## WHAT THIS TASK INVOLVES
Extract, unchanged, each line of the listing below from its first line through the line that contains "PI = math.pi", inclusive, and nothing else.
_____
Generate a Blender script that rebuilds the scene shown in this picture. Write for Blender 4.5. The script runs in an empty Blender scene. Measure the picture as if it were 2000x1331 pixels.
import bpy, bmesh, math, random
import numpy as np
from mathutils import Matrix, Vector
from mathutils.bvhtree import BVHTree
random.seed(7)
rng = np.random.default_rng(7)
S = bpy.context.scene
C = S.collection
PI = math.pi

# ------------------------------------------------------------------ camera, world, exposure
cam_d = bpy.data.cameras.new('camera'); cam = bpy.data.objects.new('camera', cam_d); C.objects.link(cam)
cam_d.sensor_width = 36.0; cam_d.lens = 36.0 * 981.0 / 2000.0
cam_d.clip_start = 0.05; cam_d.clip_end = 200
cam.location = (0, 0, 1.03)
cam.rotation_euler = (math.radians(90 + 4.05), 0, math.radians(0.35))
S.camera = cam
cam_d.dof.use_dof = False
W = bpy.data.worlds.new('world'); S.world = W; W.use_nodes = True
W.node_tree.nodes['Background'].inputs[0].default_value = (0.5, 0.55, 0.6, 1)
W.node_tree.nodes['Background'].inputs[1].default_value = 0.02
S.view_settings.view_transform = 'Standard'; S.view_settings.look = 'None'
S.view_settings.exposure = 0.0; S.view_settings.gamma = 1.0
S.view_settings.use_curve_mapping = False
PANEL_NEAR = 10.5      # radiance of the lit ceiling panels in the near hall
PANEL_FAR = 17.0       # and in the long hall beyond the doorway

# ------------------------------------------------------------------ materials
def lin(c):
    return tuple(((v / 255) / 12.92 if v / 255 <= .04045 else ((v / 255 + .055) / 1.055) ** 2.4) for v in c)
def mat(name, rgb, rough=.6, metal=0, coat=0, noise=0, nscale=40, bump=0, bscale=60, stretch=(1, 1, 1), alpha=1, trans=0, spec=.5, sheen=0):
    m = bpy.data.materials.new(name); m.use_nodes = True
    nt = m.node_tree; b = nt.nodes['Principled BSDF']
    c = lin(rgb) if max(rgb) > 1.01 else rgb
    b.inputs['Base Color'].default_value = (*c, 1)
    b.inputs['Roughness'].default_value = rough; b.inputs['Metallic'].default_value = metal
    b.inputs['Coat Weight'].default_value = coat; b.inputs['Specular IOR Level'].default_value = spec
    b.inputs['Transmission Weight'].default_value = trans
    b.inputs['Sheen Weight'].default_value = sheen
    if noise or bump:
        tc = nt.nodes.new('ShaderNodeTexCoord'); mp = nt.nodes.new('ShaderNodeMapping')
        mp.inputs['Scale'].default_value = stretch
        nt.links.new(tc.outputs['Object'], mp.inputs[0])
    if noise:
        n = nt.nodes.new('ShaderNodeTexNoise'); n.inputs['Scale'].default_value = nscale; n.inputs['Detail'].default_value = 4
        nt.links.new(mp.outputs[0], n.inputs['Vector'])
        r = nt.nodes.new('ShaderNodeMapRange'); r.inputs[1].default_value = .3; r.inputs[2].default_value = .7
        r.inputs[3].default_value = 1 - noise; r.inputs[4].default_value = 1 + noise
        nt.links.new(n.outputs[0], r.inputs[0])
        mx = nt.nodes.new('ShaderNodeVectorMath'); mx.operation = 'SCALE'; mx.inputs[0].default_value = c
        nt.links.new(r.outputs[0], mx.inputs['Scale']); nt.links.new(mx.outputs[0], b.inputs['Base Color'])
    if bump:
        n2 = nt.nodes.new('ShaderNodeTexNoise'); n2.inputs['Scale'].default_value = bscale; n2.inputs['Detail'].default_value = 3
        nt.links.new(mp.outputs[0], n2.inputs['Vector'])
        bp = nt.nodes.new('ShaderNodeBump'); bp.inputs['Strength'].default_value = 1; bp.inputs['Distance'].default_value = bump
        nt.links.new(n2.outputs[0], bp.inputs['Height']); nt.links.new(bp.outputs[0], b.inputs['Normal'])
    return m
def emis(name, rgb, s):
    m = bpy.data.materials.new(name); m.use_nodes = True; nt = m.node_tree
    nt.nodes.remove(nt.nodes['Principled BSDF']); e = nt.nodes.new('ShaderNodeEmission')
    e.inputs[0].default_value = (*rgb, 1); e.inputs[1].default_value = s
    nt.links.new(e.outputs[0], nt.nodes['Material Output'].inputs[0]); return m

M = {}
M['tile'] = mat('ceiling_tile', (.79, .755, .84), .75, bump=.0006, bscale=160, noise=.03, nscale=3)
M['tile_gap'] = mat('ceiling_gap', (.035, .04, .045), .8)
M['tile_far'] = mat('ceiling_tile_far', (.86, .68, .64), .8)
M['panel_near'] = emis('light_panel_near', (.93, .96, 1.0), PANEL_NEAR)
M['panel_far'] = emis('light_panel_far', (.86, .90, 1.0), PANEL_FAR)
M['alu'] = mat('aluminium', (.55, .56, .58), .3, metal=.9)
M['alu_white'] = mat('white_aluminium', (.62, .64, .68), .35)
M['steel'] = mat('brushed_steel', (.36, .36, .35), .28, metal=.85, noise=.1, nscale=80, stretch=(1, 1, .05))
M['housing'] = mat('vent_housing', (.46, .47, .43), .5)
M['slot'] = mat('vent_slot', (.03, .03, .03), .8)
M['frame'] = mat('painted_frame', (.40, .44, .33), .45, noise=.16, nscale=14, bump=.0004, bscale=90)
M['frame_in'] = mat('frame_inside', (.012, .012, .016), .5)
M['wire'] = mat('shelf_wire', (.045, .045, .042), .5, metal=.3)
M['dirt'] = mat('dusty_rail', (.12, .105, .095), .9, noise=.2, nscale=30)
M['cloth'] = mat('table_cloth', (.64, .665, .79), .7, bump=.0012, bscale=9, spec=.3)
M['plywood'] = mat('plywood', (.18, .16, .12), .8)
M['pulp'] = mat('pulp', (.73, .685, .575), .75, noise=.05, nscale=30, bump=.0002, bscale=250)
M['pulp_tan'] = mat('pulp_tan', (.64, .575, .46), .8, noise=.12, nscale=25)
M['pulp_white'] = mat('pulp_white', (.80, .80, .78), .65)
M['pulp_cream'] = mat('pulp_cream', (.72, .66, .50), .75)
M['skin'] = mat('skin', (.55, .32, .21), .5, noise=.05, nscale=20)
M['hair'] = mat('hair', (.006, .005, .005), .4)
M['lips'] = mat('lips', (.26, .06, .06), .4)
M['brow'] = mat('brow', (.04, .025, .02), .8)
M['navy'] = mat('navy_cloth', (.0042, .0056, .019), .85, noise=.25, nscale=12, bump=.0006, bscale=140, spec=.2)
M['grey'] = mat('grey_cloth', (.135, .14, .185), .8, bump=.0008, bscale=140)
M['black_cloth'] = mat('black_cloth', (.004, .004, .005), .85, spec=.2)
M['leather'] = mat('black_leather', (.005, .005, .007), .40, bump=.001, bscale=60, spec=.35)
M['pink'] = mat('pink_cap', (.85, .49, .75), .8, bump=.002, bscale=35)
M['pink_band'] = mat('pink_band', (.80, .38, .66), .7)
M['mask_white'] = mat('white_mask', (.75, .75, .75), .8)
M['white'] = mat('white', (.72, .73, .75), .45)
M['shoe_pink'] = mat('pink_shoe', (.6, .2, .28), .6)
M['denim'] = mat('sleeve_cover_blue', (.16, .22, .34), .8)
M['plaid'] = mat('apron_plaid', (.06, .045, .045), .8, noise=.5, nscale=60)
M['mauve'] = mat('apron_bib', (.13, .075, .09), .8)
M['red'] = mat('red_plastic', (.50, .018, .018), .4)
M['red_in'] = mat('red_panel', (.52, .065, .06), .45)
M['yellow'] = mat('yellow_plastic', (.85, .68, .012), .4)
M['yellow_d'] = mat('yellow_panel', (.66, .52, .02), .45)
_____
## THE COMPLETED TASK
Generate a Blender script that rebuilds the scene shown in this picture. Write for Blender 4.5. The script runs in an empty Blender scene. Measure the picture as if it were 2000x1331 pixels.
import bpy, bmesh, math, random
import numpy as np
from mathutils import Matrix, Vector
from mathutils.bvhtree import BVHTree
random.seed(7)
rng = np.random.default_rng(7)
S = bpy.context.scene
C = S.collection
PI = math.pi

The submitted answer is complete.